The 2022 laureate of the Pritzker Architecture Prize, Diébédo Francis Kéré was born in 1965, in Gando, Burkina Faso and is the oldest son of the village chief and the first in his community to attend school, where the architect’s first sense of architecture stemmed from his childhood classroom that lacked ventilation and light, on one hand, and from the little illuminated yet safe space where his grandmother would sit and tell stories, on another.
In 1985, he moves to Berlin on a vocational carpentry scholarship, learning to make roofs and furniture by day, while attending secondary classes at night.
In 1995, he was awarded a scholarship to attend Technische Universität Berlin and in 2004, he graduated with an advanced degree in architecture.
Francis Kéré’s work is characterized by the Pritzker Jury as empowering and capable of transforming communities through the process of architecture, “…improving the lives and experiences of countless citizens in a region of the world that is at times forgotten,” as stated by Tom Pritzker, chairman, and CEO of the Pritzker Organization.
Based in Berlin, Kéré has completed numerous schools and health centers across Africa in his native country Burkina Faso, Kenya, Mozambique, Mali, Sudan, and Togo.
In 2017, Kéré designed the 2017 Serpentine Pavilion in London, a blue-walled, tree-inspired structure that harvested rainwater and made atmospheric use of filtered natural light.
The Pritzker Jury praised Kéré for developing an architectural aesthetic based on responding to and respecting local climatic conditions.

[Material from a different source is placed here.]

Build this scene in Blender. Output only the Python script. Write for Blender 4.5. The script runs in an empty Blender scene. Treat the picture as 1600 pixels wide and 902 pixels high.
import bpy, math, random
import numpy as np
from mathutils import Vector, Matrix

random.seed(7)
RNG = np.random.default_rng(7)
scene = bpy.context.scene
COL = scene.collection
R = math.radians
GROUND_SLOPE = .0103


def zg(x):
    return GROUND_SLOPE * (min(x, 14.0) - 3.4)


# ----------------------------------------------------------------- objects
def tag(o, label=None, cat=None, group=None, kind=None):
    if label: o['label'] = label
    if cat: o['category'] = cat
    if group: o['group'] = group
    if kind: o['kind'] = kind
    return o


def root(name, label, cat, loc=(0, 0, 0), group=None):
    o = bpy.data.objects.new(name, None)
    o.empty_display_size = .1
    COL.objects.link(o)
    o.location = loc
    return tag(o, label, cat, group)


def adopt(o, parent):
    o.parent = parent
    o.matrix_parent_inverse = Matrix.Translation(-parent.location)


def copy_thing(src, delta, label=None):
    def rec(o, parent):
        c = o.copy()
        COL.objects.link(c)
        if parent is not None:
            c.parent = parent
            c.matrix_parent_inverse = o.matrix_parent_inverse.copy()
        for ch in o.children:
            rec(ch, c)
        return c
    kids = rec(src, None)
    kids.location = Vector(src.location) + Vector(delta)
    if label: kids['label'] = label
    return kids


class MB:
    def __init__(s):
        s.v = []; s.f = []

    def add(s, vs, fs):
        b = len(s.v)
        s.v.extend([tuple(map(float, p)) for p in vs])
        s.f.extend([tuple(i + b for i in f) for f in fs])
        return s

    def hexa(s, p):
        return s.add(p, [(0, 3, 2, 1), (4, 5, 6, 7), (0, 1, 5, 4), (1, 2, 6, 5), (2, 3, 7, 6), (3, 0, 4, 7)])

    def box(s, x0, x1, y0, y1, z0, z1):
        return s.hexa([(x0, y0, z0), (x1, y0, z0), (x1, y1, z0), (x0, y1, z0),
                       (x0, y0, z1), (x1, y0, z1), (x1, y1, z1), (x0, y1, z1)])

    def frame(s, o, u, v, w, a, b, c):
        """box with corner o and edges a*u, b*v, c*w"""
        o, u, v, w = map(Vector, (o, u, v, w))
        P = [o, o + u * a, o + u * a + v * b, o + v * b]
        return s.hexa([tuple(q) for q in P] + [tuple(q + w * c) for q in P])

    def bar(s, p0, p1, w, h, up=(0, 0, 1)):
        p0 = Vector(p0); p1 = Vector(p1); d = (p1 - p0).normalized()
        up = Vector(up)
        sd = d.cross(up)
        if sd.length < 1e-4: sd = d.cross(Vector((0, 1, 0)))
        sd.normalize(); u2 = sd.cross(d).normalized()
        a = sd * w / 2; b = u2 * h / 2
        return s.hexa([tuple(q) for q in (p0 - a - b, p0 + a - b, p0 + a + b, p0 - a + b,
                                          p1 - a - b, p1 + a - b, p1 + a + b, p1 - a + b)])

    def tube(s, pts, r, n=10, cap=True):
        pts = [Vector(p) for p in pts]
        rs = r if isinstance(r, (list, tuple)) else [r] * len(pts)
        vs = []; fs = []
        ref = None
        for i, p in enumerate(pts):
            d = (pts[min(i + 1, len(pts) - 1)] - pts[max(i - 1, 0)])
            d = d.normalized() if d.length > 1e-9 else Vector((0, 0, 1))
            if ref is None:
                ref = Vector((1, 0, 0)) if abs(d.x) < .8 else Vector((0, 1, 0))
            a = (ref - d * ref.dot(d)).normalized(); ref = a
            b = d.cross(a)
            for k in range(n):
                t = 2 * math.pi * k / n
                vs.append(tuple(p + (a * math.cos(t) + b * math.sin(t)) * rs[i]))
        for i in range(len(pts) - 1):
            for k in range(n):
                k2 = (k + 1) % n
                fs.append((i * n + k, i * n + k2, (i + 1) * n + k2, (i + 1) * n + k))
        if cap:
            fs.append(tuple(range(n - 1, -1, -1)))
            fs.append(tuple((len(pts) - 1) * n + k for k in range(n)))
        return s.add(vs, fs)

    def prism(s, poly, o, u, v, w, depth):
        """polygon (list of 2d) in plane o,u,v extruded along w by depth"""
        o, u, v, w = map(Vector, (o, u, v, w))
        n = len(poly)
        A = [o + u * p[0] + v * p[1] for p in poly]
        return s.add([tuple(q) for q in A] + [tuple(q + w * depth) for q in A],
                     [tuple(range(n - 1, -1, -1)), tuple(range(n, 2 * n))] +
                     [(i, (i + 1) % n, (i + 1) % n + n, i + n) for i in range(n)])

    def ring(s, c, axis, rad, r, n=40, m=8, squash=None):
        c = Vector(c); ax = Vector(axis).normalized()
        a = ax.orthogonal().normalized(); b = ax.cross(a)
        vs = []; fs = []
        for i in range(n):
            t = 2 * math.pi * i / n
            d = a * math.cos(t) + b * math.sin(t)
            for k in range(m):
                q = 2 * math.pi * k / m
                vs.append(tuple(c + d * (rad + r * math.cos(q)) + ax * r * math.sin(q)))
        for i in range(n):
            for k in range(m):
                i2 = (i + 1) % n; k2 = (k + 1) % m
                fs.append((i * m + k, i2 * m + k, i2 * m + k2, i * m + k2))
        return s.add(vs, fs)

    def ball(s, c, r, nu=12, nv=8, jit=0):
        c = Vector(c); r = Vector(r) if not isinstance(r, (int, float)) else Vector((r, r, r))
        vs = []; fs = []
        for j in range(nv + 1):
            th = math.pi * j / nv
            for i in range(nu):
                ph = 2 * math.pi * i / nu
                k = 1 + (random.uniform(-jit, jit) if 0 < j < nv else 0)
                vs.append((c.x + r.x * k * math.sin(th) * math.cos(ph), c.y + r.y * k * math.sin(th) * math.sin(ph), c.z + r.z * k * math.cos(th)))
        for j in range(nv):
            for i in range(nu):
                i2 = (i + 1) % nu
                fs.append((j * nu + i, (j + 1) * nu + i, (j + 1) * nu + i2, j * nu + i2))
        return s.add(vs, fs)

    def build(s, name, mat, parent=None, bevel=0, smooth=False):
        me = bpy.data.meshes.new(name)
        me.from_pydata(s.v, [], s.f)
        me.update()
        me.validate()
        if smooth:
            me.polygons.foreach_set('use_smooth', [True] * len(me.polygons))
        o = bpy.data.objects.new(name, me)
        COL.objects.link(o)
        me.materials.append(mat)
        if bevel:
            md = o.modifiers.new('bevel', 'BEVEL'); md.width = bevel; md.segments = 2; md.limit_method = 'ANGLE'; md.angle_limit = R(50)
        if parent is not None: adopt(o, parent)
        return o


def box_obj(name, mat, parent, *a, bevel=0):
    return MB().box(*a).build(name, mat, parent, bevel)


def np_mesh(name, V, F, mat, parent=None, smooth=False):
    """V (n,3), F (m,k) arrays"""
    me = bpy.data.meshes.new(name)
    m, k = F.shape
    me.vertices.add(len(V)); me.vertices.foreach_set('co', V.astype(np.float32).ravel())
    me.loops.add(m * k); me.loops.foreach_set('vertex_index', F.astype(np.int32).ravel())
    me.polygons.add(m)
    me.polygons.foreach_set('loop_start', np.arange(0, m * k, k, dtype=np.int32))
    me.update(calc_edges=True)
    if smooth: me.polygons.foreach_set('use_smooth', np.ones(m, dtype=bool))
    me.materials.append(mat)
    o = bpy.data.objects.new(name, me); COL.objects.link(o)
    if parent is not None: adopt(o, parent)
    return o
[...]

“He developed an ad hoc, highly performative and expressive architectural vocabulary: double roofs, thermal mass, wind towers, indirect lighting, cross ventilation and shade chambers have not only become his core strategies but have actually acquired the status of built dignity,” said the Jury.
“Since completing the school in his native village, Kéré has pursued the ethos and the method of working with local craft and skills to elevate not only the civic life of small villages but soon also of national deliberations in legislative buildings.”
“He knows, from within, that architecture is not about the object but the objective; not the product, but the process,” says the 2022 Jury Citation, in part. “Francis Kéré’s entire body of work shows us the power of materiality rooted in place. His buildings, for and with communities, are direct of those communities – in their making, their materials, their programs, and their unique characters.”